Os planos de drenagem existentes têm se mostrado insuficientes para escoar o volume de água das chuvas intensas, especialmente em grandes centros urbanos que crescem de forma desordenada. Essa realidade atinge principalmente a população mais pauperizada, que vive com até dois salários mínimos e já compromete grande parte de sua renda com aluguéis em áreas precarizadas e com despesas básicas, como alimentação. Sem opções dignas de moradia e trabalho, essas famílias ficam ainda mais vulneráveis a condições laborais desumanas, perpetuando um ciclo de exploração. 

As enchentes no Rio Grande do Sul no ano passado e em São Paulo, Santa Catarina e Minas Gerais em fevereiro deste ano são exemplos disso. No RS quase 80 mil pessoas ficaram desabrigadas em abril de 2024; só em fevereiro deste ano, em SP, foi registrado um volume de água 5 vezes acima do normal no Rio Tietê; em SC, 4 municípios declararam situação de emergência, e, por fim, no município de Espinosa em MG, cerca de 260 famílias ficaram desabrigadas por contas das enchentes.
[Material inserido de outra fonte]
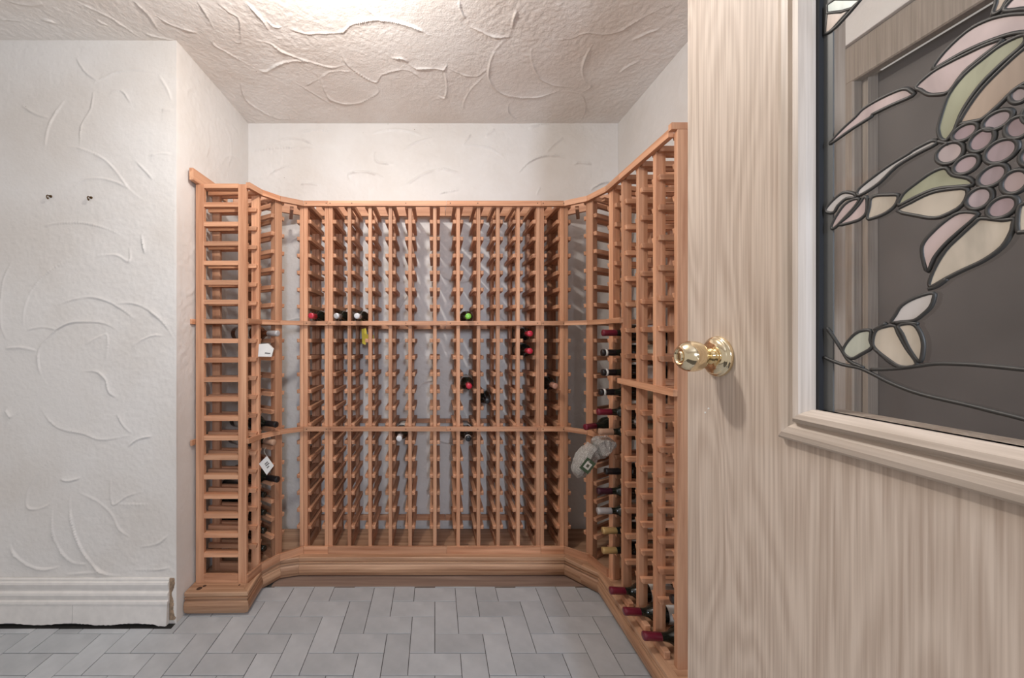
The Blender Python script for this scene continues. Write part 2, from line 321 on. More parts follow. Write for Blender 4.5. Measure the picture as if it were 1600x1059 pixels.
# floor: grout bed carrying 2:1 tiles laid herringbone, each a piece of its own
fl = struct(link('floor', box_mesh('floor', M_GROUT, XF, XR+0.02, -1.5, YB+0.02, -0.06, -0.003)))
TW = 0.1005
def tile_mesh(nx, ny):
    g = 0.0013; bm = bmesh.new(); bx(bm, g, nx*TW-g, g, ny*TW-g, -0.009, 0.0, 0.0008); return mesh('tile', bm, M_TILE)
TH, TV = tile_mesh(2, 1), tile_mesh(1, 2)
def put_tile(me, x, y):
    o = link('tile', me, fl, (x, y, random.uniform(-0.0006, 0.0006))); o.rotation_euler = (random.uniform(-0.002, 0.002), random.uniform(-0.002, 0.002), 0)
for j in range(-1, 19):                        # rows counted from the back towards the camera
    for i in range(-22, 11):
        x, y = 0.0992+i*TW, 1.92-(j+1)*TW
        if (i+j) % 4 == 2 and x > XF: put_tile(TH, x, y)
        elif (i+j) % 4 == 0: put_tile(TV, x, y-TW)
o = struct(link('trim_1', None or box_mesh('floor_strip', OLDW, -0.82, 0.80, 1.925, 2.03, -0.003, 0.004)), 'worn brown wooden strip on the floor along the plinth')

# left baseboard: moulded profile, unpainted broken end, chipped lower edge over a dark gap
bb = bpy.data.objects.new('baseboard_left', None); C.objects.link(bb); struct(bb, 'white moulded baseboard on the left wall, lifted off the floor')
prof = [(0, .203), (.006, .203), (.009, .198), (.009, .190), (.014, .187), (.016, .178), (.013, .165), (.009, .155), (.009, .148), (.017, .143), (.019, .134), (.015, .120), (.012, .112), (.020, .108), (.021, .100), (.0205, .095)]
def sweep_x(bm, prof, x0, x1):
    a = [bm.verts.new((x0, YN-p[0], p[1])) for p in prof]; b = [bm.verts.new((x1, YN-p[0], p[1])) for p in prof]
    for i in range(len(prof)-1): bm.faces.new((a[i], a[i+1], b[i+1], b[i]))
    a2 = bm.verts.new((x0, YN, prof[-1][1])); b2 = bm.verts.new((x1, YN, prof[-1][1]))
    bm.faces.new((a[-1], a2, b2, b[-1])); bm.faces.new(b+[b2])
bm = bmesh.new(); sweep_x(bm, prof, XF, -1.155); link('upper_moulding', mesh('upper_moulding', bm, M_WHITE), bb)
for x0, x1 in ((XF, -1.565), (-1.5635, -1.158)):          # lower boards meet at a joint
    bm = bmesh.new(); n = 60; top, bot, topb, botb = [], [], [], []
    for i in range(n+1):
        x = x0+(x1-x0)*i/n; zb = 0.013+0.004*math.sin(x*23)+random.uniform(-0.0015, 0.0015)
        if x > -1.20: zb -= 0.004
        top.append(bm.verts.new((x, YN-.018, .097))); bot.append(bm.verts.new((x, YN-.0215, zb)))
        topb.append(bm.verts.new((x, YN-.001, .097))); botb.append(bm.verts.new((x, YN-.001, zb)))
    for i in range(n):
        bm.faces.new((top[i], top[i+1], bot[i+1], bot[i])); bm.faces.new((bot[i], bot[i+1], botb[i+1], botb[i])); bm.faces.new((top[i], topb[i], topb[i+1], top[i+1]))
    bm.faces.new((top[0], bot[0], botb[0], topb[0])); bm.faces.new((top[n], topb[n], botb[n], bot[n]))
    link('lower_board', mesh('lower_board', bm, M_WHITE), bb)
bm = bmesh.new(); zz = np.linspace(0.02, 0.2, 40); L, R = [], []
for z in zz:
    e = -1.143+0.005*math.sin(z*31+1)+0.003*math.sin(z*83)+random.uniform(-.0015, .0015)
    L.append((bm.verts.new((-1.156, YN-.006, z)), bm.verts.new((e, YN-.006, z)), bm.verts.new((e+.004, YN-.0005, z)), bm.verts.new((-1.156, YN-.0005, z))))
for a, b in zip(L, L[1:]):
    for k in range(4): bm.faces.new((a[k], a[(k+1) % 4], b[(k+1) % 4], b[k]))
bm.faces.new(L[0]); bm.faces.new(L[-1])
o = link('broken_end', mesh('broken_end', bm, M_RAW), bb); o['label'] = 'bare broken wooden end'

o = struct(link('trim_2', box_mesh('joint_shade_strip', plain('black_joint_shade', (0.012, 0.011, 0.01), 1.0), XF, -1.132, YN-.030, YN-.0005, -.003, .0011)), 'black strip painting the open floor joint and the shade under the left baseboard')  # near-black strip paints in the tile joint and the shade under the board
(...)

Sob o pretexto de responsabilidade fiscal, o Novo Arcabouço Fiscal do Ministro Fernando Haddad, deteriora o orçamento para políticas sociais e inviabiliza qualquer projeto de prevenção de desastres climáticos. Assim, não leva em consideração a tragédia ambiental em curso, a degradação dos ecossistemas, e abandona a responsabilidade socioambiental em detrimento das regras fiscais.
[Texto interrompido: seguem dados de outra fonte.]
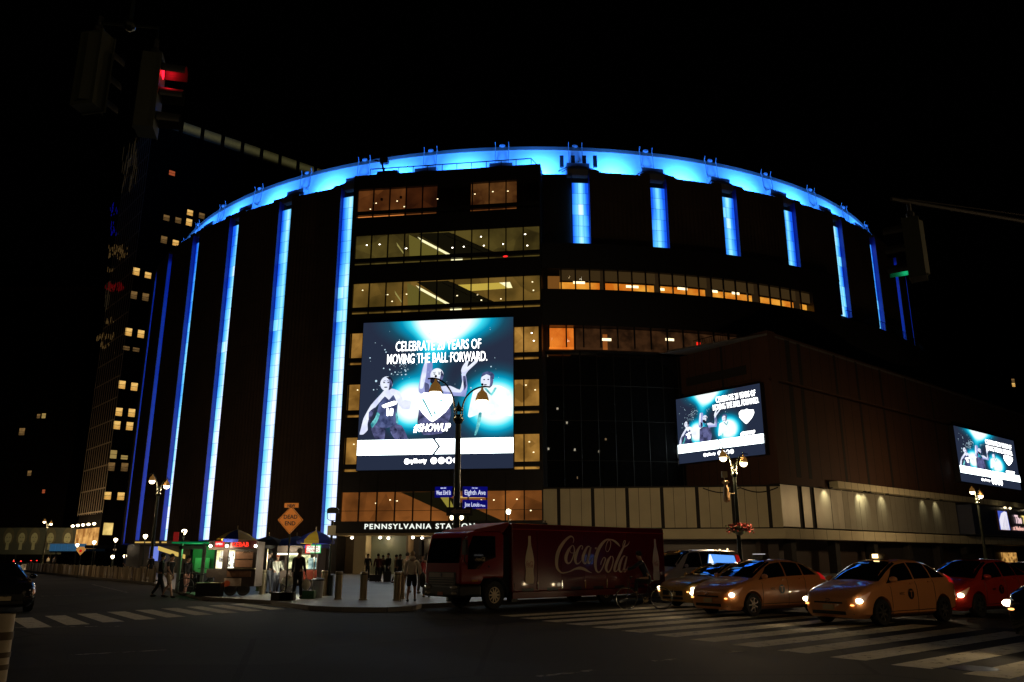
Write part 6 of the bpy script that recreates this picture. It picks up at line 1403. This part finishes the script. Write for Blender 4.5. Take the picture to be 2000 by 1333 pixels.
SUV = dict(L=4.9, st=[(0, .34, .78, .84, .62, .56), (.06, .26, .86, .92, .80, .7), (.2, .24, .92, 1.0, .88, .78), (.7, .24, 1.02, 1.12, .95, .8), (1.3, .24, 1.08, 1.2, .96, .78), (1.9, .24, 1.12, 1.62, .96, .72), (2.4, .24, 1.14, 1.72, .96, .7), (4.2, .26, 1.16, 1.72, .95, .7), (4.7, .3, 1.14, 1.6, .92, .7), (4.9, .4, 1.05, 1.3, .84, .66)],
           wh=(1.0, 3.9), wr=.37, ws=(1.3, 2.2), side=(1.75, 4.4), rear=(4.6, 4.88), pil=(2.7, 3.7))
for _s in (PRIUS,): _s['st'] = [(a, b, c * 1.05, d * 1.055, e, f) for (a, b, c, d, e, f) in _s['st']]
def sect(sp, X):
    st = sp['st']
    for i in range(len(st) - 1):
        if X <= st[i + 1][0] or i == len(st) - 2:
            a, b = st[i], st[i + 1]; f = max(0, min(1, (X - a[0]) / (b[0] - a[0]))); f2 = f; return [a[k] + (b[k] - a[k]) * f2 for k in range(1, 6)]
def secpts(sp, X):
    zb, ze, zt, w_, wt = sect(sp, X); g = zt - ze
    return [(0, zb), (.80 * w_, zb), (.965 * w_, zb + .11), (1.0 * w_, zb + (ze - zb) * .45), (.985 * w_, ze - .12), (.93 * w_, ze), (.93 * w_ * .52 + wt * .48, ze + g * .52), (wt, zt - min(.07, g * .3)), (.86 * wt, zt - .018), (.45 * wt, zt), (0, zt + .008)]
def SF(sp, X, t, sgn=1, off=0.0):
    P = secpts(sp, X); i = min(int(t), 9); f = t - i; y = P[i][0] + (P[i + 1][0] - P[i][0]) * f; z = P[i][1] + (P[i + 1][1] - P[i][1]) * f
    L = sp['L']; zc = .7
    x = L / 2 - X
    d = Vector((0 if .3 < X < L - .2 else (1 if X < .3 else -1), y, (z - zc))); d = d.normalized() if d.length else d
    return (x + d.x * off, sgn * (y + d.y * off), z + d.z * off)
def patch(mb, sp, Xf, tr, sgn, off, nx=8, nt=5):
    """Xf(t01) -> (X0, X1); tr = (t0, t1)"""
    b = len(mb.v)
    for j in range(nt + 1):
        t = tr[0] + (tr[1] - tr[0]) * j / nt; X0, X1 = Xf(j / nt)
        for i in range(nx + 1): mb.v.append(SF(sp, X0 + (X1 - X0) * i / nx, t, sgn, off))
    for j in range(nt):
        for i in range(nx): a = b + j * (nx + 1) + i; mb.face((a, a + 1, a + nx + 2, a + nx + 1))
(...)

Dados do próprio governo demonstram que desde 2003 o orçamento destinado ao Ministério do Meio Ambiente foi sendo reduzido gradativamente. Além disso, o Brasil segue preso a uma lógica extrativista liderada pelo agronegócio que recebe vultuosas quantias do Plano Safra, bem como ao setor rentista cujo único objetivo é a espoliação de ganhos.
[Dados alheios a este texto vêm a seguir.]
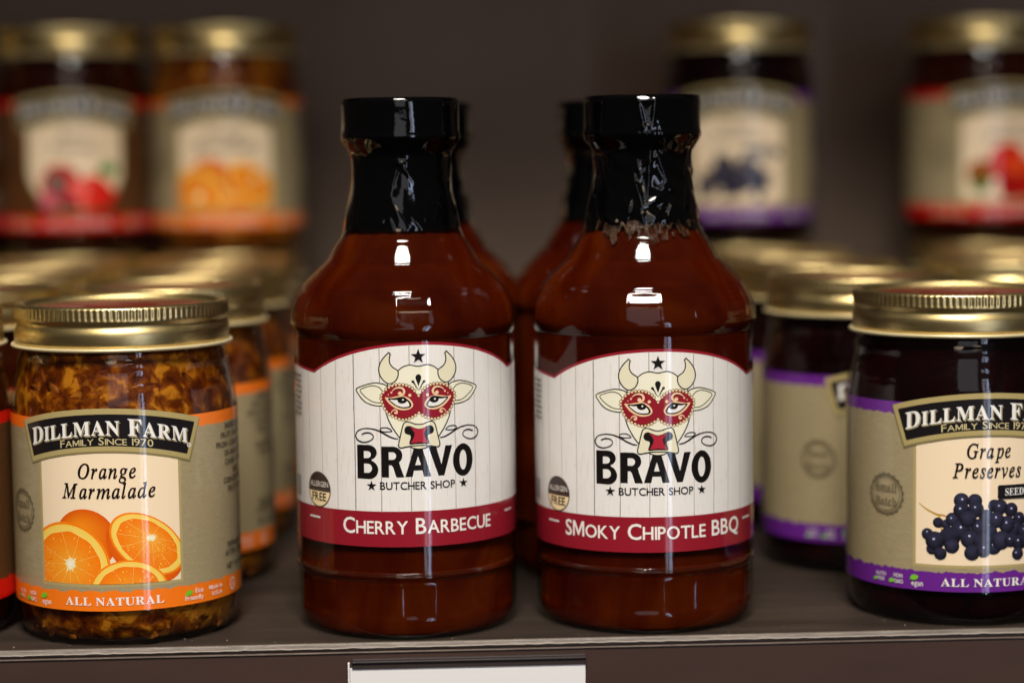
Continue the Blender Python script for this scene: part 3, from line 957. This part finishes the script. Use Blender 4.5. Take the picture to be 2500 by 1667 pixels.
def make_seal(kind):
    r2 = random.Random(11 if kind == 'smooth' else 23)
    if kind == 'smooth':
        folds = [(-.02, 150.5, .0, 3.6, .5, .50), (.12, 147.5, -.9, 3.5, .45, .45), (-.14, 145.5, 1.3, 4.0, .5, .35), (.02, 142.0, 1.5, 5.5, 2.6, .30), (-.35, 131.5, 1.2, 2.2, .4, .45), (-.18, 131.0, 1.9, 2.4, .35, .5), (.28, 131.2, 2.2, 2.6, .35, .5), (.18, 154.5, .2, 2.5, .6, .3), (.6, 132, 1.0, 2.0, .4, .4), (-.7, 133, 1.7, 2, .4, .3)]
        nrnd, amp = 46, .32
    else:
        folds = [(.05, 150.5, .55, 5.0, .45, .75), (.30, 147.5, 1.95, 5.0, .5, .80), (.02, 146.0, 1.52, 6.0, .55, .70), (-.20, 141.5, 1.85, 5.0, .6, .85), (.42, 141.0, -.35, 3.0, .5, .7), (.10, 137.5, .45, 4.0, .6, .7), (.40, 134.5, 1.2, 4.5, .7, .8), (-.35, 134.5, 1.4, 3.2, .5, .6), (-.65, 131.5, -.5, 2.5, .5, .8), (-.1, 131.5, 1.8, 2.5, .5, .6),
                 (-.12, 165, 1.75, 5, .5, .6), (.10, 166.5, 1.45, 4.2, .55, .6), (.0, 169.5, .1, 3, .5, .5), (-.02, 161.2, .1, 3.2, .4, .5), (.9, 150, 1.2, 5, .6, .7), (-.9, 145, 1.9, 5, .6, .6), (.75, 138, 1.2, 4, .6, .7)]
        nrnd, amp = 60, .5
    for _ in range(nrnd):
        folds.append((r2.uniform(-math.pi, math.pi), r2.uniform(130, 157), r2.uniform(.6, 2.6), r2.uniform(2, 6), r2.uniform(.35, .8), r2.uniform(.3, 1) * amp))

    def disp(th, z):
        zz = z * 1000
        d = np.zeros_like(th)
        for f in folds:
            d += fold(th, zz, *f)
        if zz > 159.5 and kind == 'smooth':
            d *= .15
        if zz > 170.9: d *= 0
        d += .10 * np.sin(9 * th + .3 * zz) * (1 if zz < 158 else .25)
        if kind != 'smooth' and zz < 158:
            d += .22 * np.sin(5 * th + 1 + .5 * zz) * np.cos(.45 * zz + 2 * th)
        if zz < 130.0:
            d += .12 * np.sin(23 * th)
        return d / 1000
    o = lathe('neck_seal', seal_profile(), 300, M_seal, None, disp, cap0=False)
    if kind != 'smooth':
        # let the lower hem wander
        me = o.data
        for v_ in me.vertices:
            if v_.co.z < .134:
                t = math.atan2(v_.co.x, -v_.co.y)
                k = (.134 - v_.co.z) / .005
                v_.co.z += k * .001 * (.9 * math.sin(3 * t + 1) + .5 * math.sin(11 * t) + .35 * math.sin(29 * t))
    sc.collection.objects.unlink(o)
    return o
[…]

Essa política de austeridade, além de barrar qualquer ação imediata, contradiz a própria ideia de responsabilidade fiscal, uma vez que os gastos com reconstrução após as tragédias foram sete vezes maiores do que os investimentos em prevenção nos últimos anos. Em matéria para o Intercept Brasil, o economista David Deccache aponta que não é possível ter responsabilidade fiscal sem responsabilidade ambiental. Em relação às queimadas no ano passado, o ministro do Supremo Tribunal Federal (STF), Flávio Dino, concedeu créditos extraordinários para a resolução de problemas, mas essa prática é apenas paliativa, compromete a fiscalização e deixa brechas para desvios e falta de transparência.

Ao optar por reduzir investimentos em saúde e prevenção de desastres, o Governo Federal assume uma postura utilitarista que naturaliza perdas, como se fossem inevitáveis. O ponto central, no entanto, é que o que está sendo afetado, alagado, enlameado e soterrado é a classe trabalhadora, cada vez mais empobrecida e vulnerável.